Occupy Wall Street: NYPD Raid on Camp in Zuccotti Park
by grtv

Police have begun clearing out 'Occupy' protester camps in New York. There are also claims that pepper spray is being used. The raid comes after activists vowed heightened action this coming Thursday, to mark two months since the movement began.

Occupy Wall Street protesters have clashed with police in Zuccotti Park after being ordered to leave their longtime encampment in New York. At least 200 people have been arrested, with the police said to have used pepper spray. Meanwhile, City Council member Ydanis Rodriguez, 51, has reportedly been beaten by the NYPD and is bleeding from the head.

Five hours after the NYPD raid, the protesters were allowed back into Zuccotti Park.

The police operation commenced at approximately 1am Tuesday. The activists who have been living in the park during the past two months had no idea that the raid was planned. Hundreds of police mobilized around the park showing protesters letters informing them that they need to leave the encampment temporarily. The NYC Mayor's Office has also posted their demand on Twitter. The tweet read: “Occupants of Zuccotti should temporarily leave and remove tents and tarps. Protestors can return after the Park is cleared.”

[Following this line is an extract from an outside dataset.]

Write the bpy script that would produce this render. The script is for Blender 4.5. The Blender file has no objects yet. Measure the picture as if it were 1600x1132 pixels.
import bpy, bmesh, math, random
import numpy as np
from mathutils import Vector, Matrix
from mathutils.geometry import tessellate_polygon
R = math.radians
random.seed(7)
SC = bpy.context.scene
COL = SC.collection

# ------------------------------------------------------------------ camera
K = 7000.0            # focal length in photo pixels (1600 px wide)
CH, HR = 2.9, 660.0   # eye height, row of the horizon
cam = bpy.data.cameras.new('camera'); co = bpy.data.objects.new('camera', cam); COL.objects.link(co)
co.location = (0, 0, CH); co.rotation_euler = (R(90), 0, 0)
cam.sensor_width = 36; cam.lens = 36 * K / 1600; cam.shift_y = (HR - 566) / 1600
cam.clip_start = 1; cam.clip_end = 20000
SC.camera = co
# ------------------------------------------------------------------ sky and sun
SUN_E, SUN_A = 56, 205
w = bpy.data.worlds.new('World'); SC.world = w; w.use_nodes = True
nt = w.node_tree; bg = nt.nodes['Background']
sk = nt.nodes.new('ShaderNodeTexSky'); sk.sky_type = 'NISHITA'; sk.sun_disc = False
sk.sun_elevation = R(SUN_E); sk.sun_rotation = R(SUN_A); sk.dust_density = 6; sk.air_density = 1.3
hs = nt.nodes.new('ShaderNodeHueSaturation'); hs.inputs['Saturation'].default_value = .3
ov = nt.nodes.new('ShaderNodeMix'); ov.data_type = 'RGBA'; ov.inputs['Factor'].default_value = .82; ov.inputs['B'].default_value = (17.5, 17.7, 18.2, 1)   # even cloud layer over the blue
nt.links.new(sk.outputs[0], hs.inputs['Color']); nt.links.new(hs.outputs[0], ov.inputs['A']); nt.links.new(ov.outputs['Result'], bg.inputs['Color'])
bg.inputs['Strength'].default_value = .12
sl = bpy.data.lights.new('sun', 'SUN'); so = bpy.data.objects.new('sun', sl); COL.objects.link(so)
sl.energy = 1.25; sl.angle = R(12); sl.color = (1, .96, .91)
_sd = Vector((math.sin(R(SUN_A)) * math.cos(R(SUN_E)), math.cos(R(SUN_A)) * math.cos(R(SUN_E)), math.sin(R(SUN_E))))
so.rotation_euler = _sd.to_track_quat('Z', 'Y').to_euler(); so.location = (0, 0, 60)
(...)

Some of protesters refused to leave the park. They resisted with chants of “Whose park? Our park!” as officers began moving in and tearing down tents.

According to RT’s Marina Portnaya, one of the eyewitnesses said on record that some police officers were using knives to tear open the tents people were sleeping in and were yelling on them to get out and to remove the property from the park. Demonstrators were told they will be allowed to return to the park, although without their property, which will be taken to a sanitation garage.

Peaceful protesters have been dragged out of the “kitchen” by their arms and legs while nonviolently resisting the NYPD, which has also repeatedly tear-gassed people. Police have put barricades all around the park, preventing journalists and others from getting in. Police helicopters have closed the airspace over the Occupy Wall Street encampment, precluding news helicopters from filming. No video cameras have been allowed.

Witnesses posted on Twitter that a garbage truck had backed up to the Joie de Vivre sculpture and workers were throwing tents, tarps, debris and other gear into truck. There have been reports that some activists have formed a human shield to prevent police from breaking down the camp. And cops are said to have used tear gas to disperse the cordon and get the resisting activists out of the park. Police also reportedly used a long-range acoustic device (LRAD), which is usually used to disperse violent riots, against peaceful protesters.

Those protesters who chained themselves to each other and to some trees were removed from the park after police cut down the trees. Those who left Zuccotti Park by themselves then marched up to Foley Square, where the Unions called for a general assembly at 7am that morning.

The police claimed that the eviction is a measure due to health control and that the park needs to be inspected.

The camp has been completely destroyed. All the tents and personal belongings have been carried out. All the books that were donated to the library which was set up at the encampment have been thrown out. All the “facilities” activists set up in their camp, such as a first aid center and kitchen, have been removed.

Police Commissioner Ray Kelly has also come to the scene. As RT’s Marina Portnaya reports from New York, this is one of the rare times when he has personally come to the Zuccotti Park.

The eviction comes just two days ahead of a massive planned demonstration Thursday to mark two-months of the movement’s existence. Demonstrators are planning to march in front of the New York Stock Exchange on Thursday morning and then rally near City Hall in the evening.

Occupy Wall Street started in September to protests against economic inequality and had inspired dozens of similar protests around the world.